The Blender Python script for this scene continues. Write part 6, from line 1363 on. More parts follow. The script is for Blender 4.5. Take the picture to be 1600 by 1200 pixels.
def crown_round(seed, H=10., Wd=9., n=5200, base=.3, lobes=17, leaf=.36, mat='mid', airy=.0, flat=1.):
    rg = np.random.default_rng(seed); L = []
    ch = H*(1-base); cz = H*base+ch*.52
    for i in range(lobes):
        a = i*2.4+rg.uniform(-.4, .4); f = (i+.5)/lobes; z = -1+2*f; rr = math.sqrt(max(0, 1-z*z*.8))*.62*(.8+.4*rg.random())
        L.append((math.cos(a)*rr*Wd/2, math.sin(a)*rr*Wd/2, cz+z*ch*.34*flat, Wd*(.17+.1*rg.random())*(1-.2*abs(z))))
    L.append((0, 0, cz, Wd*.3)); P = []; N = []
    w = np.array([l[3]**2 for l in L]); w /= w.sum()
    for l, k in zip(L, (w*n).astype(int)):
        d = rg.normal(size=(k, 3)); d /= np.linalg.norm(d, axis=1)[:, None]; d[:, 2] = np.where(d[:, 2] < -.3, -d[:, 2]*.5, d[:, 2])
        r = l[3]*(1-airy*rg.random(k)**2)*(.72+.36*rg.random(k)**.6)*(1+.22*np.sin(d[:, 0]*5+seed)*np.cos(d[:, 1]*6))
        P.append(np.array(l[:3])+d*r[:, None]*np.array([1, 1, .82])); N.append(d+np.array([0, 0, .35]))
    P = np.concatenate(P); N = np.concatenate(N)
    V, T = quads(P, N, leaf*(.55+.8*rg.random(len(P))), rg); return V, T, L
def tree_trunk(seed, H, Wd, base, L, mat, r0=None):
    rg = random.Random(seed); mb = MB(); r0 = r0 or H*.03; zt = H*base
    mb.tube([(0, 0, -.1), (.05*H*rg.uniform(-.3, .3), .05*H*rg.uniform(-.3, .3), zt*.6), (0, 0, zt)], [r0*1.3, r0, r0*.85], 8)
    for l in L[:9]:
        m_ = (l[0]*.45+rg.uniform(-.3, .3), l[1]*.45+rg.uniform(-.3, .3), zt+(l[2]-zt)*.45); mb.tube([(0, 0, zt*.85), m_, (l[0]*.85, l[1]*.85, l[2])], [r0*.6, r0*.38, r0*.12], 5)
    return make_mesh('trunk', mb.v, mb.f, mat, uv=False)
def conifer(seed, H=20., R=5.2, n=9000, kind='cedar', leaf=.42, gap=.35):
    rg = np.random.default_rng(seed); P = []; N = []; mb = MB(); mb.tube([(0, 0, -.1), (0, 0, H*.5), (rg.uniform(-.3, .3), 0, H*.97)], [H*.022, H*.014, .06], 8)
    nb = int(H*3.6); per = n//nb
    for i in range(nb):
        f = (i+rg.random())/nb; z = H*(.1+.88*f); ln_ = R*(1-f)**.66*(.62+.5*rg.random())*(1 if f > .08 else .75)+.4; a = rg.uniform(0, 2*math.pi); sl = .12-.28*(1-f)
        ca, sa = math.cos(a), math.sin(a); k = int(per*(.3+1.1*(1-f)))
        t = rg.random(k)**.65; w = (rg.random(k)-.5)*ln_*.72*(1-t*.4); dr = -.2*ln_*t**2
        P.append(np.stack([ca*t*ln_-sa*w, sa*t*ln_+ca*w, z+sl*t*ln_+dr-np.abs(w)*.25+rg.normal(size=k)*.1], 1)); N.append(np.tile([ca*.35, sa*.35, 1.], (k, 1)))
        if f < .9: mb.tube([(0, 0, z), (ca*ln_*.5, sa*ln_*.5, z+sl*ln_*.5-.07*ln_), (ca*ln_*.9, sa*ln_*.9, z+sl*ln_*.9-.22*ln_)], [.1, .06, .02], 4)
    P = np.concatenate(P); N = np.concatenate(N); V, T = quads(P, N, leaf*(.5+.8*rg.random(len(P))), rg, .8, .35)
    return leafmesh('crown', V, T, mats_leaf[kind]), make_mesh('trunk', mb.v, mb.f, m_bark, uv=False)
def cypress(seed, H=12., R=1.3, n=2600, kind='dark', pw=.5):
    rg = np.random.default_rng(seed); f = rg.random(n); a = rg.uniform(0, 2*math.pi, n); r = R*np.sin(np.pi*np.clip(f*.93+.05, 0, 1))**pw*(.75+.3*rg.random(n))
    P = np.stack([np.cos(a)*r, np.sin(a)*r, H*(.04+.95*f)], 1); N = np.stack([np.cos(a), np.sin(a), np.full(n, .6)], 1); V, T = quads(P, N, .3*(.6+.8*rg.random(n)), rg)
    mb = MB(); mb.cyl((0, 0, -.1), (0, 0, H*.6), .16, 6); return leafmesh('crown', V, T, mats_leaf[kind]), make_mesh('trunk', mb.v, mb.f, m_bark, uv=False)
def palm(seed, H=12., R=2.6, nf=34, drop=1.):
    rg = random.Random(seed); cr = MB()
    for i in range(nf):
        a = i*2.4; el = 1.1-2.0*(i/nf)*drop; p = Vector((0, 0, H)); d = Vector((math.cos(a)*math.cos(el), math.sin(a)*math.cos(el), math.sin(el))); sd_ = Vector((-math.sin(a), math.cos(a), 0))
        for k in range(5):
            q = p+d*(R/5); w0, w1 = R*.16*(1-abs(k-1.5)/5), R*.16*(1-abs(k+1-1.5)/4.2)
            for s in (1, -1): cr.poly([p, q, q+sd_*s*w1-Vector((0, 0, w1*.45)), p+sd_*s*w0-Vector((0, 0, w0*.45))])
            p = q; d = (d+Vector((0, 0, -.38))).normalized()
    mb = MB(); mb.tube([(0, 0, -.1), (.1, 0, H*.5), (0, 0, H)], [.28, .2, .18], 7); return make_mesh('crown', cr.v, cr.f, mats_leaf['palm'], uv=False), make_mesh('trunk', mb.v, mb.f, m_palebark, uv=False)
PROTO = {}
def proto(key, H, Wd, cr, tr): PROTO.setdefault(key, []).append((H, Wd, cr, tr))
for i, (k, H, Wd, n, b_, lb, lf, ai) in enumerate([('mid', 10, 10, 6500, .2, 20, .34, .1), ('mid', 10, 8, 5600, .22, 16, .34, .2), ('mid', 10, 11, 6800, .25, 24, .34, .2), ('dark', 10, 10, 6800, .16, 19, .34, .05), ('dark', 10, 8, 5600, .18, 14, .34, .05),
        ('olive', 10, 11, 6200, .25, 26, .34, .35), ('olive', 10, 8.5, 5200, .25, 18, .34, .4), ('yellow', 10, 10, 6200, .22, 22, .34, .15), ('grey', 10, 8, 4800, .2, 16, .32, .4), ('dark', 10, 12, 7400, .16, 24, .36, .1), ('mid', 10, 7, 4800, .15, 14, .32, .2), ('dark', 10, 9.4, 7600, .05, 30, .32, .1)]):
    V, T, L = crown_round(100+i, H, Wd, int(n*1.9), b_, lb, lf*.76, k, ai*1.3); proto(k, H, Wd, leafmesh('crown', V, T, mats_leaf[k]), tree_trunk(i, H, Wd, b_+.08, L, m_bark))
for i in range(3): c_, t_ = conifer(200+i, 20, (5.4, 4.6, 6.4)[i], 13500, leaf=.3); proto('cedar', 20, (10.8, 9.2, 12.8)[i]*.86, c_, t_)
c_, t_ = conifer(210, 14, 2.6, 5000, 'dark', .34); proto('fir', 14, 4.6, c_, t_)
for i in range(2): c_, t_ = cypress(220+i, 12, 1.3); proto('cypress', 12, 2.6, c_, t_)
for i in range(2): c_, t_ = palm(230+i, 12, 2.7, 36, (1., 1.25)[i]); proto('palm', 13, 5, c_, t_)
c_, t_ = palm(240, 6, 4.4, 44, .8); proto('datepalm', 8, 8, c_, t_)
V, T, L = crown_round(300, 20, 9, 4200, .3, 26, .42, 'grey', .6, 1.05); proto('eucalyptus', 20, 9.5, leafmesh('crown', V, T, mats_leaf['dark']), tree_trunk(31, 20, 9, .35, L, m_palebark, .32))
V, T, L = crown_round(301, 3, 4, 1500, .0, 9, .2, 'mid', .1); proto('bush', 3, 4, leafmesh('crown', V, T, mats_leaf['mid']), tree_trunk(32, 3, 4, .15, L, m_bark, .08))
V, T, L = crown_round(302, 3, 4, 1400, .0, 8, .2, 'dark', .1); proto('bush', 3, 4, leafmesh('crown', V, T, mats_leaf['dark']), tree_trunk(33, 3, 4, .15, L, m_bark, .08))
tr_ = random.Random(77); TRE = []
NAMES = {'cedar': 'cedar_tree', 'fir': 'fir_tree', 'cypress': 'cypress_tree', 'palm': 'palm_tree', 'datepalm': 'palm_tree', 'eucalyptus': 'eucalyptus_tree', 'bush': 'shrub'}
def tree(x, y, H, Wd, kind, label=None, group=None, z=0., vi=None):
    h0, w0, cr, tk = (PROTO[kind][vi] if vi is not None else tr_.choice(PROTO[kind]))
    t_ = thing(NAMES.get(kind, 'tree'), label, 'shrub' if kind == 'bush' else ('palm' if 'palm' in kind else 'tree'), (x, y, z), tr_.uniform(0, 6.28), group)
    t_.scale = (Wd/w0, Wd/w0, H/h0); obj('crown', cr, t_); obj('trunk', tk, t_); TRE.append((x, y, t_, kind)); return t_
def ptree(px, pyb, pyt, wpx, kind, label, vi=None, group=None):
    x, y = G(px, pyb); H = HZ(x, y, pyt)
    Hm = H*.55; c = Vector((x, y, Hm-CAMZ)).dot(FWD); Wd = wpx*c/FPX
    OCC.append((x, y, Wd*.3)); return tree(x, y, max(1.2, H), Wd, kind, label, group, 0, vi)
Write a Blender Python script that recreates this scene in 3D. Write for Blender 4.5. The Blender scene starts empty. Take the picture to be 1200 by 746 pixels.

------------------------

AIM OF THE EXERCISE >> Wherever "Take" shows up in a line, copy that line.

COMPLETE OUTPUT >>
The Blender Python script for this scene continues. Write part 6, from line 1363 on. More parts follow. The script is for Blender 4.5. Take the picture to be 1600 by 1200 pixels.
Write a Blender Python script that recreates this scene in 3D. Write for Blender 4.5. The Blender scene starts empty. Take the picture to be 1200 by 746 pixels.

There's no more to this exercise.